Full Saill will show you how a line array should be hung and why you should use it, but it won't show you how the acoustic chamber works and how the wavefront is shaped. What you learn in FS is great, but I always need to know about how something work to understand the nature. I'm more of a physics guy than a "its just the way its done" type. Thats why I'm saying if you really wanna get to the point of things you'll have to lread on your own. Once again, the career is only a year long.
Inaki2 said:
I'm more of a physics guy than a "its just the way its done" type. Thats why I'm saying if you really wanna get to the point of things you'll have to lread on your own.

In my opinion, that is the best method of learning. If you are able to understand the reasoning behind what you are doing, it is much easier to learn for yourself once you are out of the classroom. It is a bit like learning to drive. You don't actually start to learn until you have your license and out on the road all by yourself.

The other advantage is that once you know how/why something works, you will be able to figure out why it doesn’t work. Additionally - you will (or should) know where to start looking for the answers to your problems or questions.
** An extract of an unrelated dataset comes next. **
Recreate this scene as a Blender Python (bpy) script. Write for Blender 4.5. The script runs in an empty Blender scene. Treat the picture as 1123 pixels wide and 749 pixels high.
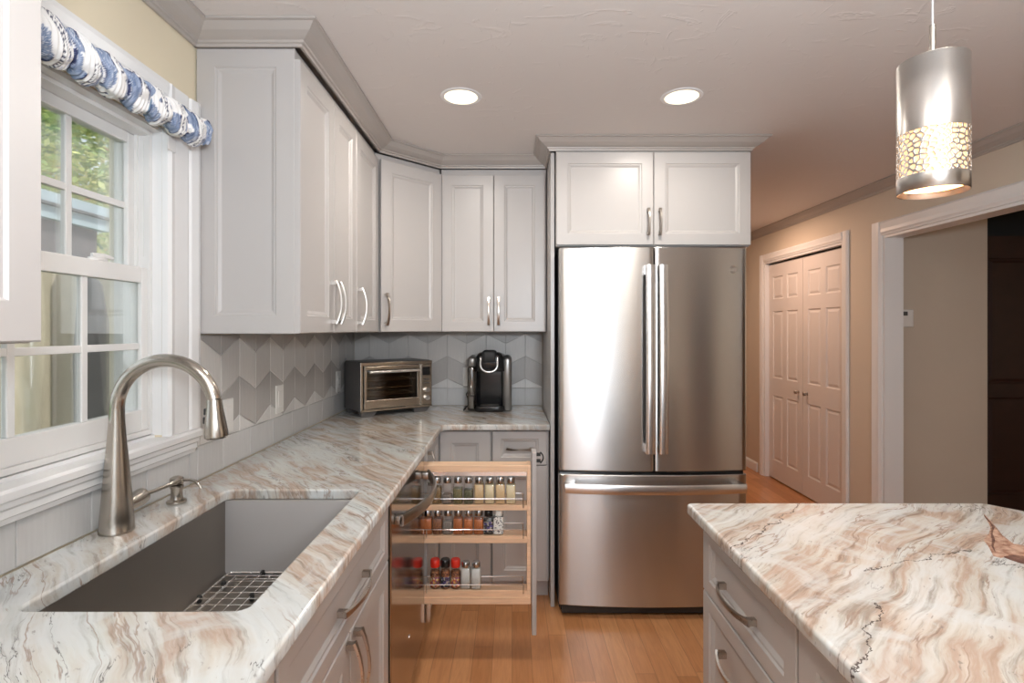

One drawback however is that the more you know – the more you know that you don’t know 8O
Mayhem said:
[One drawback however is that the more you know – the more you know that you don’t know 8O

True...that does get on your nerves, I tend to stop when I can't understand whats going on in, say, molecuar physics and equations get mile-long. I'd love to see how the air molecules get bounced around in a speaker cabinet, but that gets kinda messy in a mathematical point of view.
my fellow sound tech at the place we both work at attends it. i also requested information from the online about a week ago. haha i wanna go now!
Well, if you wanna come and have any doubts or questions, PM or email me, I can also send ya some pics of the place so you see their gear, etc.
Also, if you can, come take the Behind The Scenes tour so you see the whole place.